United Kingdom Praises Trump Withdrawal From Russia Nuclear Treaty

Not everyone is happy with the Trump administration's decision, however.

United Kingdom Praises Trump Withdrawal From Russia Nuclear Treaty
Dan Kitwood / Getty Images

Not everyone is happy with the Trump administration's decision, however.

United Kingdom Defense Secretary Gavin Williamson praised U.S. President Donald Trump’s decision to withdraw from a landmark Reagan-era nuclear treaty with Russia.

In an interview with the Financial Times published Saturday, Williamson blamed Russia for endangering the Intermediate-Range Nuclear Forces (INF) Treaty, stressing that Great Britain stands “resolute” behind the United States’ decision to withdraw. Kremlin, Williamson said, has made a “mockery” of the agreement.

“Our close and long-term ally of course is the United States and we will be absolutely resolute with the United States in hammering home a clear message that Russia needs to respect the treaty obligation that it signed.”

According to Williamson, since Russia is in breach of the INF, it needs to “get its house in order” and stay committed to the agreement.

“We of course want to see this treaty continue to stand but it does require two parties to be committed to it and at the moment you have one party that is ignoring it. It is Russia that is in breach and it is Russia that needs to get its house in order,” Williamson concluded.

Yesterday, as Politico reported, President Trump confirmed that the United States would be withdrawing from the Cold War-era treaty, following rumors that White House National Security Adviser John Bolton had been pushing for the withdrawal.

“We’ll have to develop those weapons. We’re going to terminate the agreement and we’re going to pull out,” Trump said.

Earlier this week, The Guardian first reported – citing Trump administration officials briefed on the matter – that John Bolton is leading the initiative to withdraw from the INF.

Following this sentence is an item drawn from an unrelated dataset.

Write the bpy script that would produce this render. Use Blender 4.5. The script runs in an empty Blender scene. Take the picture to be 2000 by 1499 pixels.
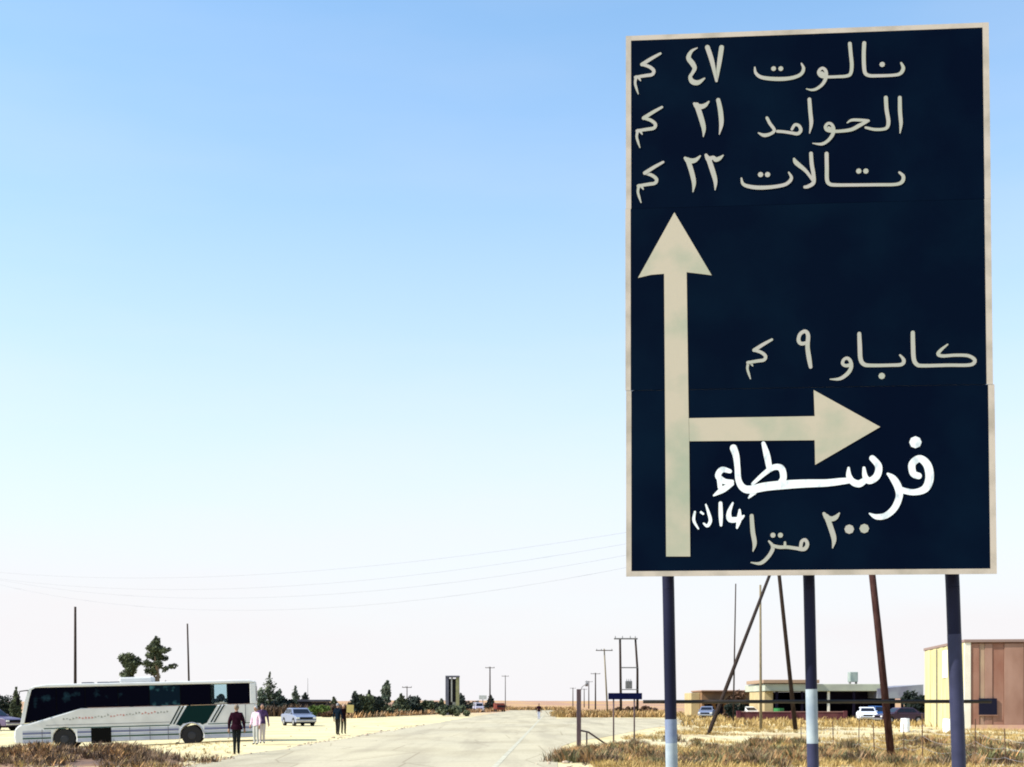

Bolton, a war hawk famous for opposing arms treaties and thought to be the main architect of U.S. foreign policy according to The Guardian, is set to meet with high-ranking Russian government officials in Moscow, where he will officially announce the Trump administration’s decision to withdraw from the treaty.

In March this year, after President Trump appointed Bolton as national security adviser, BBC published an extensive report describing Bolton as a neoconservative war hawk who cheered for the Iraq war while working for former U.S. President George W. Bush.

Not everyone is happy with the Trump administration’s decision to withdraw from the Intermediate-Range Nuclear Forces Treaty, however.

The Brookings Institution described the maneuver as a “major mistake,” suggesting that the United States should have taken a more nuanced approach. Instead of abruptly withdrawing from the deal, the Trump administration should have made a push to preserve it by urging European and other allies to pressure Putin to comply with the deal, according to Brookings.

Signed in 1987 by Ronald Reagan and Mikhail Gorbachev, the INF Treaty banned all U.S. and Soviet land-based cruise and ballistic missiles with ranges between 310 and 620 miles. Signed towards the end of the Cold War, the agreement subsequently resulted in the destruction of 2,700 missiles, improving the relationship between the two nuclear powers.